Mi padre −que falleció hace dos años cuando contaba con 94 años de edad− no era una persona sentimental. Había sido educado en esa tradición de que los hombres no lloran y de hecho solo le había visto llorar de emoción en dos breves ocasiones de su vida. Quizá por eso me impresionó tanto en los meses que precedieron a la muerte de mi madre, verle sollozar al hablarme de mi madre que se iba extinguiendo lentamente. Me emociono al recordarlo. Me pedía perdón por ser tan emotivo, pero venía a decir que necesitaba mi hombro para consolarse y aliviar así su enorme pena.
Todos los hombres necesitamos expresar nuestras emociones, no es debilidad, no es afeminamiento, es riqueza emocional. Por eso me impresionó el artículo de Brooks con ese hermoso título “Los estudiantes aprenden de aquellos a quienes aman”, que arranca de su experiencia en Yale cuando dijo en clase que ese día no podría atender a los alumnos en su horario de oficina porque venía un amigo a ayudarle esa tarde a resolver un asunto personal. Recibió diez o quince mensajes de sus alumnos expresándole su apoyo. “El resto del semestre el tenor de aquel curso fue diferente. Estábamos más cercanos. Aquella brizna de vulnerabilidad significaba que yo no era el solitario Professor Brooks, sino un tipo como cualquier otro intentando salir adelante en la vida”.
Esa experiencia le sirve a Brooks para ilustrar la conexión entre el aprendizaje y las relaciones emocionales. Lo hace invocando a conocidas autoridades en psicología, neurología y demás saberes. No las repetiré yo aquí. Todos tenemos experiencia de que el amor es la relación educativa más importante. Los alumnos aprenden cuando se sienten queridos por sus profesores. Más aún, todo lo importante solo se aprende de aquellos a quienes queremos, sean padres, amigos, profesores.
¿Alguien se atrevería a evaluar un sistema educativo por esas relaciones afectivas que son tan básicas para su eficacia? Al menos ya se reconoce abiertamente que los fracasos en el sistema educativo tienen muchas veces un componente de la vida emocional del estudiante. ¿Se alienta a los profesores a querer a sus alumnos con todo lo que eso significa de respeto a sus diferencias, de amor a la libertad, de anhelo de que los estudiantes crezcan a su estilo y a su aire?

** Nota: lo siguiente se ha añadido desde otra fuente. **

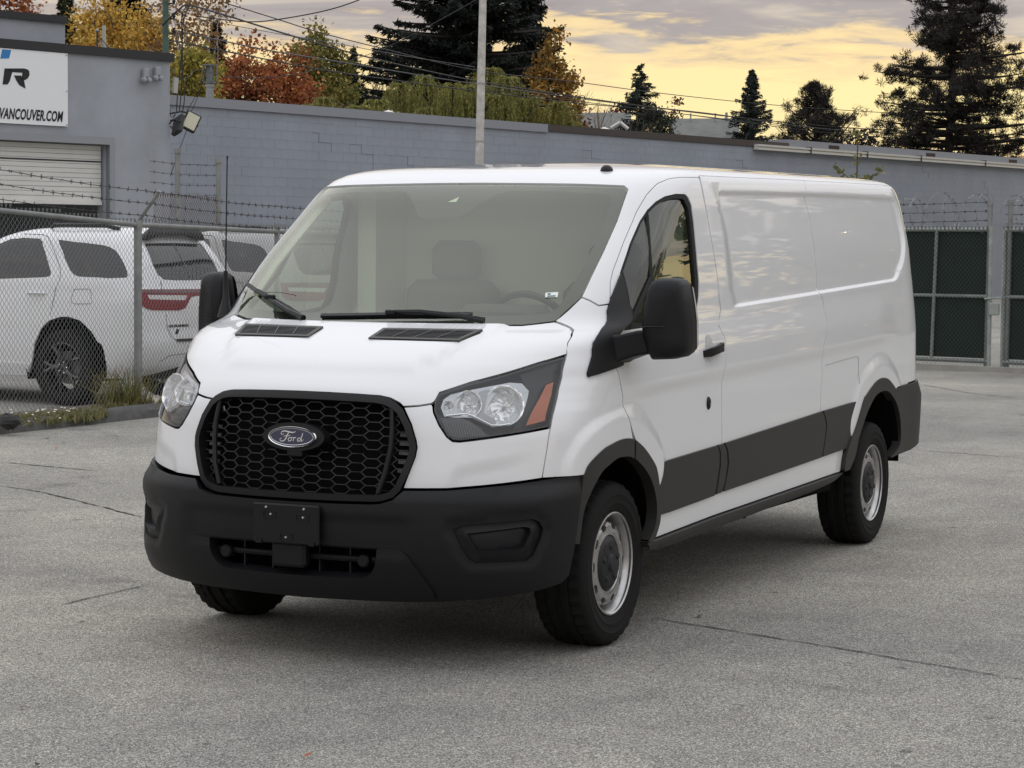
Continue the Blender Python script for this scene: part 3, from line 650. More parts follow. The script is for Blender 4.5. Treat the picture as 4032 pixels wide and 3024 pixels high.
def panel(name, poly, m, parent, holes=(), off=0.0, gap=0.003, flange=0.02, sp=0.035, side='C', dsp=True, lines=()):
    """a sheet of the van's skin cut to a chart polygon, with turned-in edges"""
    loops = [inset(densify(poly), gap)]+[inset(densify(h), -gap) for h in holes]
    lo = loops[0].min(0); hi = loops[0].max(0)
    gx, gy = np.meshgrid(np.arange(lo[0]+sp*.37, hi[0], sp), np.arange(lo[1]+sp*.41, hi[1], sp)); G = np.stack([gx.ravel(), gy.ravel()], 1)
    k = inside(G, loops[0])
    for h in loops[1:]: k &= ~inside(G, h)
    G = G[k]
    for L in loops:
        if len(G):
            dd = np.full(len(G), 9.0)
            for i in range(len(L)):
                a = L[i]; b = L[(i+1) % len(L)]; ab = b-a; t = np.clip(((G-a)@ab)/(ab@ab+1e-12), 0, 1); dd = np.minimum(dd, np.hypot(*(G-a-t[:, None]*ab).T))
            G = G[dd > sp*.35]
    V2 = []; E = []
    for L in loops:
        b = len(V2); n = len(L); V2 += [tuple(p) for p in L]; E += [(b+i, b+(i+1) % n) for i in range(n)]
    for Ln in lines:      # feature lines the triangulation must follow
        Ln = np.asarray(Ln); k = inside(Ln, loops[0])
        for h in loops[1:]: k &= ~inside(Ln, h)
        dd = np.full(len(Ln), 9.0)
        for i in range(len(loops[0])):
            a = loops[0][i]; b = loops[0][(i+1) % len(loops[0])]; ab = b-a; t = np.clip(((Ln-a)@ab)/(ab@ab+1e-12), 0, 1); dd = np.minimum(dd, np.hypot(*(Ln-a-t[:, None]*ab).T))
        k &= dd > .003; ids = {}
        if len(G):
            gd = np.full(len(G), 9.0)
            for i in range(len(Ln)-1):
                a = Ln[i]; b = Ln[i+1]; ab = b-a; t = np.clip(((G-a)@ab)/(ab@ab+1e-12), 0, 1); gd = np.minimum(gd, np.hypot(*(G-a-t[:, None]*ab).T))
            G = G[gd > .006]
        for i in range(len(Ln)):
            if k[i]: ids[i] = len(V2); V2.append(tuple(Ln[i]))
        E += [(ids[i], ids[i+1]) for i in range(len(Ln)-1) if i in ids and i+1 in ids]
    V2 += [tuple(p) for p in G]
    res = geometry.delaunay_2d_cdt([Vector(p) for p in V2], E, [], 0, 1e-6)
    pv = np.array([tuple(p) for p in res[0]]); tri = np.array([f for f in res[2] if len(f) == 3])
    cen = pv[tri].mean(1); k = inside(cen, loops[0])
    for h in loops[1:]: k &= ~inside(cen, h)
    tri = tri[k]
    U = U_of(pv[:, 0]); P, N = skin(U, pv[:, 1], off, dsp)
    allV = [P]; allN = [N]; allF = [tuple(t) for t in tri]; base = len(P)
    if flange:
        for L in loops:
            lu = U_of(L[:, 0]); Pa, Na = skin(lu, L[:, 1], off, dsp); Pb = Pa-Na*flange
            n = len(L); tang = np.roll(Pa, -1, 0)-np.roll(Pa, 1, 0); on = np.cross(tang, Na); on /= np.maximum(np.linalg.norm(on, axis=1, keepdims=True), 1e-9)
            allV += [Pa, Pb]; allN += [on, on]
            for i in range(n):
                j = (i+1) % n
                if L[i, 0] < 1e-4 and L[j, 0] < 1e-4: continue
                if L[i, 1] > 2.845 and L[j, 1] > 2.845: continue
                allF.append((base+i, base+j, base+n+j, base+n+i))
            base += 2*n
    V = np.concatenate(allV); NN = np.concatenate(allN)
    def mk(V, NN, F, nm):
        T = np.array([f[:3] for f in F]); rev = (np.cross(V[T[:, 1]]-V[T[:, 0]], V[T[:, 2]]-V[T[:, 0]])*NN[T[:, 0]]).sum(1) < 0
        F2 = [tuple(reversed(f)) if r else f for f, r in zip(F, rev)]
        me2 = bpy.data.meshes.new(nm); me2.from_pydata(V.tolist(), [], F2); me2.materials.append(m)
        me2.polygons.foreach_set('use_smooth', [True]*len(me2.polygons)); me2.update(); me2.normals_split_custom_set_from_vertices(NN.tolist())
        return link(bpy.data.objects.new(nm, me2), parent)
    mir = np.array([1, -1, 1.0])
    if side == 'C':
        n0 = len(V); F2 = [tuple(i+n0 for i in f) for f in allF]
        return mk(np.concatenate([V, V*mir]), np.concatenate([NN, NN*mir]), allF+F2, name)
    out = []
    if 'L' in side: out.append(mk(V, NN, allF, name))
    if 'R' in side: out.append(mk(V*mir, NN*mir, allF, name))
    return out
def on(u, v, off=0.0, s=1, dsp=True):
    P, N = skin([u], [v], off, dsp); p = P[0]; n = N[0]
    return Vector((p[0], p[1]*s, p[2])), Vector((n[0], n[1]*s, n[2]))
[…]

Por eso decía al encabezar estas líneas que necesitamos profesores −¡y también profesoras!− que sepan llorar, que sepan emocionarse al leer un poema, al describir un cuadro hermoso o al narrar una historia, que sientan compasión por los alumnos más necesitados. A los alumnos les gustan los profesores humanos, que se emocionan ante los acontecimientos, que se ilusionan con el crecimiento de sus alumnos. Las emociones −deberíamos saberlo todos− son elemento clave en el aprendizaje. Necesitamos profesores con alma y corazón, y no solo que sepan mucho de su asignatura, porque si no ponen alma y corazón, realmente no saben cómo enseñarla.